Ill. provides child care in sex offenders’ homes
SPRINGFIELD – The state of Illinois helped pay for day care services in homes where sex offenders live, the auditor general reported Tuesday.
Auditors found 90 cases in which day care providers paid by the Department of Human Services had the same address as someone on the statewide sex-offender registry. The total number might be even higher because the audit only counted cases where addresses matched exactly, down to whether street names were spelled out or abbreviated.
In one case, the person who was paid to care for children actually was on the offender registry.
The provider had a conviction for aggravated criminal sexual assault but received two payments totaling $187.69, according to the report by Auditor General William Holland.

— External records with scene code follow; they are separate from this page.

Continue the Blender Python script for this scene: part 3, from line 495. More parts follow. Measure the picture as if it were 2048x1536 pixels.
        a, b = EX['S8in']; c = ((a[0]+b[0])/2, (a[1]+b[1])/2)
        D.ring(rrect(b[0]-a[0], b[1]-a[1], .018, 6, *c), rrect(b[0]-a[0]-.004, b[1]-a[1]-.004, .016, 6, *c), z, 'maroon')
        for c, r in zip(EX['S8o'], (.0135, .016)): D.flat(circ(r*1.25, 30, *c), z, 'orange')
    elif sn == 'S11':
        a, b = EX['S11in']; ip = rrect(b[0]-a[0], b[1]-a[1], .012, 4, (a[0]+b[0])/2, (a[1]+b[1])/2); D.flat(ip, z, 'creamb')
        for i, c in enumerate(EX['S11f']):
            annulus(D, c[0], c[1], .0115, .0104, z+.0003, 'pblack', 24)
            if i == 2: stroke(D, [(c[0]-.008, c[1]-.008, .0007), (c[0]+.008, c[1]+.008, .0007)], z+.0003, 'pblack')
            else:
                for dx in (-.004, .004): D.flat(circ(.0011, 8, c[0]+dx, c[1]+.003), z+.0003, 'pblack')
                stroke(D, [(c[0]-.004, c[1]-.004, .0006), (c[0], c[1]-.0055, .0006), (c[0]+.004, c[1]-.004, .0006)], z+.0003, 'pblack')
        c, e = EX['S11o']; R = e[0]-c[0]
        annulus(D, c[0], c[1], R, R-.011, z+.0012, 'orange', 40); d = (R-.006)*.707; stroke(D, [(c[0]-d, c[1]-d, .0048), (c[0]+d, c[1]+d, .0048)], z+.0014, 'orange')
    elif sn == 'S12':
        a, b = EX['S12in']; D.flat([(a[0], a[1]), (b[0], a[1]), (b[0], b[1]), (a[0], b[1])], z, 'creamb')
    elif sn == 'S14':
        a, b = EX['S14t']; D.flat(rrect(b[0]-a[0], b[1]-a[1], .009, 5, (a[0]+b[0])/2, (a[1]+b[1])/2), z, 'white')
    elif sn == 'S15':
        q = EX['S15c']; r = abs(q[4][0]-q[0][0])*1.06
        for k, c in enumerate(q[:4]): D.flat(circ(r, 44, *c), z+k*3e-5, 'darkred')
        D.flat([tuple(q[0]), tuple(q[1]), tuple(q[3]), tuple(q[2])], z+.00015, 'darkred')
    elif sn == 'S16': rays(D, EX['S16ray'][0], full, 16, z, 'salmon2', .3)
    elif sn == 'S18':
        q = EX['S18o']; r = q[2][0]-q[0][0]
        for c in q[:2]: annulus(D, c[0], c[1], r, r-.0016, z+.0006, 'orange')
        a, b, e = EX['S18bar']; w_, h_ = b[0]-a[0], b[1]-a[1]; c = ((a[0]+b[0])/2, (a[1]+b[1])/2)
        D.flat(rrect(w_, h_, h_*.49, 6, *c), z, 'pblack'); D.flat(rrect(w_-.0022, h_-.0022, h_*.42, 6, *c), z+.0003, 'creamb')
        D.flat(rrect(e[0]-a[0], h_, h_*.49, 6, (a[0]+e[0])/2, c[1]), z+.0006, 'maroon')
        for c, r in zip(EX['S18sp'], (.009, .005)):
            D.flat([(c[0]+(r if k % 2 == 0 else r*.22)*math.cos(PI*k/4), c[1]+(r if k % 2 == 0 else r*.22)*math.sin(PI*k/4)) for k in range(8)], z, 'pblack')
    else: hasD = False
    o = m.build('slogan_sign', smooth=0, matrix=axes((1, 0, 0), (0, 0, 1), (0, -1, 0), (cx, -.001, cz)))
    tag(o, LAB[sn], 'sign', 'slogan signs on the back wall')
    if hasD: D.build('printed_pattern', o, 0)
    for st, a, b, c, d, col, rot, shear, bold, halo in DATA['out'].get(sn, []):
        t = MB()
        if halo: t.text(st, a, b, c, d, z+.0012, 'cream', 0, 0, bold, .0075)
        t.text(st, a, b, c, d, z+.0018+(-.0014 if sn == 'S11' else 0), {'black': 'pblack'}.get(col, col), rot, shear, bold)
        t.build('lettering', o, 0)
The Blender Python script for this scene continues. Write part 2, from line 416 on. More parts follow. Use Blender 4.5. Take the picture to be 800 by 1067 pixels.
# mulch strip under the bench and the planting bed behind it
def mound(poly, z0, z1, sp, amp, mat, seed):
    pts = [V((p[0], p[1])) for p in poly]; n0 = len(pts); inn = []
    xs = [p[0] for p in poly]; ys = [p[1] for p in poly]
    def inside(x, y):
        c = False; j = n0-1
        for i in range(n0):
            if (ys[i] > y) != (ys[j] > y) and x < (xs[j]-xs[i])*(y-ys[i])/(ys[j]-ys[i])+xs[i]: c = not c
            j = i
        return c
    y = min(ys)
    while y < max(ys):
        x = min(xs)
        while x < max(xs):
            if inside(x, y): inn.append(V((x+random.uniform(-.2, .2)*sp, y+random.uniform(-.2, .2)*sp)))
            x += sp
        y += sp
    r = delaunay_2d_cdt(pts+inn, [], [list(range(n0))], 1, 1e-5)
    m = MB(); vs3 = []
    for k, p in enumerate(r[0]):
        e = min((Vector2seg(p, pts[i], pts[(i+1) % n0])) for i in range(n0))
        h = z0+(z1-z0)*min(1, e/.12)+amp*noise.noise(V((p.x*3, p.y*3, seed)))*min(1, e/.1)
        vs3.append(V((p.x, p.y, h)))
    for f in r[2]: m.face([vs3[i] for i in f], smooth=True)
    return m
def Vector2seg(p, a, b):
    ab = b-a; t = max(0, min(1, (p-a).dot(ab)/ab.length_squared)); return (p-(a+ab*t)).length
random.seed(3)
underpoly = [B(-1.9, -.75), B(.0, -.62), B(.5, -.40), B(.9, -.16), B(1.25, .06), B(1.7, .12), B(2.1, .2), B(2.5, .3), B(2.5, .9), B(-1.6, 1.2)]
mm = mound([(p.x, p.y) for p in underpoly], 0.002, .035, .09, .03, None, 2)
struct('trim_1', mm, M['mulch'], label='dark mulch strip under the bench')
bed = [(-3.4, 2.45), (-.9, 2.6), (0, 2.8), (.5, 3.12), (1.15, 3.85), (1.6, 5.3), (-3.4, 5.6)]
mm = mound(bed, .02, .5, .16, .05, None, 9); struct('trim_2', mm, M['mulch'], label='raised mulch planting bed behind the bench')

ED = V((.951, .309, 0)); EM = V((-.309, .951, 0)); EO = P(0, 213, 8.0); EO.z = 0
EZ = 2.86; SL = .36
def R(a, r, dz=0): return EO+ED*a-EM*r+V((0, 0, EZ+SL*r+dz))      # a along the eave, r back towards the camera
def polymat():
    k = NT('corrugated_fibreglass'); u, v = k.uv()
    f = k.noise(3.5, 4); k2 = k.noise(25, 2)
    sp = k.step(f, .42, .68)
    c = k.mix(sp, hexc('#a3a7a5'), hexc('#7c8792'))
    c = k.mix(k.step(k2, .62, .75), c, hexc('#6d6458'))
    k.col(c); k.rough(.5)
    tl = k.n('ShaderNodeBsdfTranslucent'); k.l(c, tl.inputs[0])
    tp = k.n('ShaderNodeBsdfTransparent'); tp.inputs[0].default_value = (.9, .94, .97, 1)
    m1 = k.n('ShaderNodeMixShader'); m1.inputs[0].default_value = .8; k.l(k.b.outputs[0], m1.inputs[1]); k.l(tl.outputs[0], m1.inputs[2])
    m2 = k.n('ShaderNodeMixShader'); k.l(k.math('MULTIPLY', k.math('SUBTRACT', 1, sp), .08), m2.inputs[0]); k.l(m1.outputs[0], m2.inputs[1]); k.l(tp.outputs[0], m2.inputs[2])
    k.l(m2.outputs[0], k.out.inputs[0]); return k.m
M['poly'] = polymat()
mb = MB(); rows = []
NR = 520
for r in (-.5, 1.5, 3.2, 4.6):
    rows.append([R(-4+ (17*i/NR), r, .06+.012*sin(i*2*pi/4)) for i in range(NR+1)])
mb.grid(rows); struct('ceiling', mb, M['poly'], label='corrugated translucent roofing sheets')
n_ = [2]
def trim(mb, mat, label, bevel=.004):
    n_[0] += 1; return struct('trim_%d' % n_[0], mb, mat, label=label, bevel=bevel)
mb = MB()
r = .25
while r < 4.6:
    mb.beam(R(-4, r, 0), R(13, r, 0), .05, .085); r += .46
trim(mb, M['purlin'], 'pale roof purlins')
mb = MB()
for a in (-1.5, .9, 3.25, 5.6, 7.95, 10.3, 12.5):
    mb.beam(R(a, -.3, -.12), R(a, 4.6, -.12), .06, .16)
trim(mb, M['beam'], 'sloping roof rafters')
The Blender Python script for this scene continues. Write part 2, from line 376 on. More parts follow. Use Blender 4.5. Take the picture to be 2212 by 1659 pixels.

The Department of Human Services only recently was given authority to check the backgrounds of the people it pays to provide child care, said spokesman Tom Green.
“The sex offender registry is out there for a purpose, particularly for people in this situation,” Holland said. “They hadn’t done any of this before.”
The agency agreed to begin checking the lists and notifying parents when they find a provider where a sex offender lives.
The Human Services Department’s Child Care Assistance Program provides child care to low-income working families on a sliding fee scale.
The program paid $634 million in 2008 for about 170,000 children, according to the audit. There are 38,000 providers, Green said, including 27,000 who offer services at home.